The beginning
The initial success on the Swedish market brought new branches of Lendo. They opened in Norway and Finland. Each of them took the application source as it was, customized it according to their needs and implemented their own features. Even though the current Lendo application works well, it is not that strong from the technical point of view.
The application was designed as a monolith. It was based on the outdated Zend1 framework and on MySQL. What’s worse, it’s still not scalable at all! All these problems needed a solution. It was the right moment to initialize the cooperation with Schibsted Tech Polska.
The team
The Lendo team in Schibsted Tech Polska was established in October 2015. Our STP team is cooperating closely with the base team in Stockholm.
The main objective of the team is to create a micro-service-based platform, that will cover the functionalities of the existing application and will be fully scalable. The second objective, that came up only months ago, is to merge the functionalities from the three applications from each Lendo branch and to create a common core application matching the requirements of all of them.
While the Polish part of the team has been responsible for developing particular services so far, our colleagues from Stockholm are working hard on the big picture — the architecture of a new platform and its general parts.
Event sourcing for all services
Each of our services is based on event sourcing. That means every action produces an event, which stores every piece of information about what has just happened. These events are serialized and stored in the database we call event storage. Our first implementation of event storage was based on MongoDB, yet in the end, we chose Cassandra.
Every event apart from being saved is also dispatched in the system. We’ve registered event listeners that react to events. These listeners are responsible for updating the read model database, which works as a source of information for queries. Whenever the application receives a query type request, it is using its read model to fill that request. Our current solution for the read model database is based on ElasticSearch storage.
To check out more information about how event sourcing works, see related article “Time traveling with event sourcing“.
Symfony3 is our application framework wrapping up the services. We also use PHP7 since it was introduced at the end of 2015. Each of our services provides a RESTful API, since our micro service platform will be communicating internally using API calls. Some of them also provide a simple web interface for administration or browsing its state and history.
We decided to use the technology of event sourcing since it makes it easier to investigate the exact history and data flow in our services. Also, every new feature that requires a new read model data can be recreated from the event history. In such cases, using event sourcing seemed the most reasonable. We also keep on improving our event engine.
The big picture
The whole platform is going to be event-driven, what means it will be similar to every service working internally.
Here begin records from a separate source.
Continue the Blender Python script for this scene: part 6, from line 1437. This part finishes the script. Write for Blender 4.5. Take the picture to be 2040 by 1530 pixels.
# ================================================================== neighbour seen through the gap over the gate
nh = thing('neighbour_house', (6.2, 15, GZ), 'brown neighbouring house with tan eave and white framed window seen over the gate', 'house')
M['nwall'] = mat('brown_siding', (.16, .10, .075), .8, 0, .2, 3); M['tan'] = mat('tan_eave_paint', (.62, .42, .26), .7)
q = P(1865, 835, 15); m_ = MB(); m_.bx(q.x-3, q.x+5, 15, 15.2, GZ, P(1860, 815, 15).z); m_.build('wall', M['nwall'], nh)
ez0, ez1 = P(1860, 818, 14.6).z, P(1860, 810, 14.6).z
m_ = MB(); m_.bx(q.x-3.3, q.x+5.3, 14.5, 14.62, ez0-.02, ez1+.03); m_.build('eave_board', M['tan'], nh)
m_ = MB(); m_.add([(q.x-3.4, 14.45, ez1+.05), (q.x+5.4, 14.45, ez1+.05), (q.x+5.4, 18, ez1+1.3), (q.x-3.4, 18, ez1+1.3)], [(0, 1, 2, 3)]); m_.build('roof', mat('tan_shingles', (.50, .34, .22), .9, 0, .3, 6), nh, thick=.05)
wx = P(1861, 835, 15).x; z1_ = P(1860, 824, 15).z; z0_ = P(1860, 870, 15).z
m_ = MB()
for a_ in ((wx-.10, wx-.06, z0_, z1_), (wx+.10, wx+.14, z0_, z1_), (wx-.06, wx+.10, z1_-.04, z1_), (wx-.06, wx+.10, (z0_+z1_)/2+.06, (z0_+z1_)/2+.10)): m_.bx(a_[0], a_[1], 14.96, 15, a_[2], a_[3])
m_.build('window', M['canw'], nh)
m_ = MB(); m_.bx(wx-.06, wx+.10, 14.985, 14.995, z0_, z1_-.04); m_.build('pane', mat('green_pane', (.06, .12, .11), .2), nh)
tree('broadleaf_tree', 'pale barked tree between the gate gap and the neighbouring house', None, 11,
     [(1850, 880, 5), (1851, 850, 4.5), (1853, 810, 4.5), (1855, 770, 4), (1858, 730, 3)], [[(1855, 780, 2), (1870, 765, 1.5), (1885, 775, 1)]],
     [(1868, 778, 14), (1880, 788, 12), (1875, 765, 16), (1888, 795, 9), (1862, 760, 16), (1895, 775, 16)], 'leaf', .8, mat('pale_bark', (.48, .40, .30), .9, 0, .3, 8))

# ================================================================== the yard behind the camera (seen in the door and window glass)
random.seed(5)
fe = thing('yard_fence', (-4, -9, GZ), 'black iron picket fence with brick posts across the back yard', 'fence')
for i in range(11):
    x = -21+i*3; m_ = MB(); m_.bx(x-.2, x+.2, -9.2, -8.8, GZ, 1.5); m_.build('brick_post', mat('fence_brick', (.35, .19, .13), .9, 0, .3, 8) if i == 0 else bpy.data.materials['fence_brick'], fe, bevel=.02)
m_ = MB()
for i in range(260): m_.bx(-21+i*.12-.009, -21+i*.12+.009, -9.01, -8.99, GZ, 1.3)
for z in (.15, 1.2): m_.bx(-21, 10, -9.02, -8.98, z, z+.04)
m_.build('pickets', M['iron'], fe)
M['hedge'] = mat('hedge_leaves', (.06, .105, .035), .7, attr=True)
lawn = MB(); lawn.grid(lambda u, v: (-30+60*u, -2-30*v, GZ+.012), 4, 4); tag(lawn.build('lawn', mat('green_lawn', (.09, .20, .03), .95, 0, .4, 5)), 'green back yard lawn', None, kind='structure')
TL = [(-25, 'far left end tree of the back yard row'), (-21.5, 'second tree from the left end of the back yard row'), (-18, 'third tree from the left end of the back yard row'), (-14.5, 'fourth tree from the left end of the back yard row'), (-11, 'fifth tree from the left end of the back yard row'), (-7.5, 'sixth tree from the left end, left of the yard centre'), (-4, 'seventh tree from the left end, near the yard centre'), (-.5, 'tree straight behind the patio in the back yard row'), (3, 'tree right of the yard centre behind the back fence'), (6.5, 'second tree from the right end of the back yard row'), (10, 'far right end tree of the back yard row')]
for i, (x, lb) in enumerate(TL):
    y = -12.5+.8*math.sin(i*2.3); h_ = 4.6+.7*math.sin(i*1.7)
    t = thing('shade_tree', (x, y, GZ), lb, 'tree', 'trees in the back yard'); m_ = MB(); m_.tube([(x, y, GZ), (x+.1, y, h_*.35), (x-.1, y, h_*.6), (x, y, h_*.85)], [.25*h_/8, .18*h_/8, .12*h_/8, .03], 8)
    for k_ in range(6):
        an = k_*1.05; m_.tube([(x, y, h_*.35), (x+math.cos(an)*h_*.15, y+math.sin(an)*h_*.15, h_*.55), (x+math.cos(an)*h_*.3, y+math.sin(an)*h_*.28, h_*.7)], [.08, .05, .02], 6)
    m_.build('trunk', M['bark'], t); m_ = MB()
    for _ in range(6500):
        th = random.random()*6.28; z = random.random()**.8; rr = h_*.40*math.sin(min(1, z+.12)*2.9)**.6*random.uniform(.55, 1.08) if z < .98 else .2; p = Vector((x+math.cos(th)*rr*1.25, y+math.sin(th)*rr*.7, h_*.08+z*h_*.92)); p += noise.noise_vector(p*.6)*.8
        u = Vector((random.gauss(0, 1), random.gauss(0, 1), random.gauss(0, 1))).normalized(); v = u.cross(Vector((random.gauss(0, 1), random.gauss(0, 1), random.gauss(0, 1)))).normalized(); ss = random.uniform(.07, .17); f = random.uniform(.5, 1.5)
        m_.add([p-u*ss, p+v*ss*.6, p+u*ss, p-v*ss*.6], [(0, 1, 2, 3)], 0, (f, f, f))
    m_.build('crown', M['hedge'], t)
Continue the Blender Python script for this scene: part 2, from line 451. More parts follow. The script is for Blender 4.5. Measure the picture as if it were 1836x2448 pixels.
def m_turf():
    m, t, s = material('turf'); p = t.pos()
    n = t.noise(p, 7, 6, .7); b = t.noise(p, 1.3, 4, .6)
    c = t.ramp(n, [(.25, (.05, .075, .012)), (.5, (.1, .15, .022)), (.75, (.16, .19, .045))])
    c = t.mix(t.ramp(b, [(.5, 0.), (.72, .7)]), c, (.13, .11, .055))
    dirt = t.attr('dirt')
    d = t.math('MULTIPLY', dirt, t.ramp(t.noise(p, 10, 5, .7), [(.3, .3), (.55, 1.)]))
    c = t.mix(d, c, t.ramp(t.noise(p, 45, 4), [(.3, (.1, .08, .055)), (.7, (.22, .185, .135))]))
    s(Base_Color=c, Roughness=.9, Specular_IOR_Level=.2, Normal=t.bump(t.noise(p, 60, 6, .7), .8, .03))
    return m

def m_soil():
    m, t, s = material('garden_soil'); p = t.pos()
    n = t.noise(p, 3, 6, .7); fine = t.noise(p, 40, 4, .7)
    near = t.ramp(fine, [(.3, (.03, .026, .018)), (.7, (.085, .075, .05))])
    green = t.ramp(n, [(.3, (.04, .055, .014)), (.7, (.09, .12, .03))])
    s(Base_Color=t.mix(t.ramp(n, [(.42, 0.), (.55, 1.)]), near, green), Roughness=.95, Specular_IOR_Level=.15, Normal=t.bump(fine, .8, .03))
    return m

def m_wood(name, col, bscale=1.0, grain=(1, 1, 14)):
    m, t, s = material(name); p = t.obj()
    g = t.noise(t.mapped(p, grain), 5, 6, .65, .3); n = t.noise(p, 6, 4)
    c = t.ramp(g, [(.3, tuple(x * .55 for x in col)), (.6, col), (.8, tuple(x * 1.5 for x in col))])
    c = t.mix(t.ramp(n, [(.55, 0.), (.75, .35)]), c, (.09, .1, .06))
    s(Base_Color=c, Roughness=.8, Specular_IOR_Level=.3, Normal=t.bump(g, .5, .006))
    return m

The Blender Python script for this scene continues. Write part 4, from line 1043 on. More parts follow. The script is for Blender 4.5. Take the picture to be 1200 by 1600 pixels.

Whenever a new action will take place, it will produce an event which will be published into RabbitMQ message queue. All services will take appropriate actions depending on the events they are subscribing to. There will be one general service for user authentication and authorization, based on JWT (JSON Web Token). Since all services are designed as docker containers, Kubernetes will be used for the orchestration on the production environment. It simplifies auto-deployment and auto-scaling a lot and has multiple ops features out-of-the-box.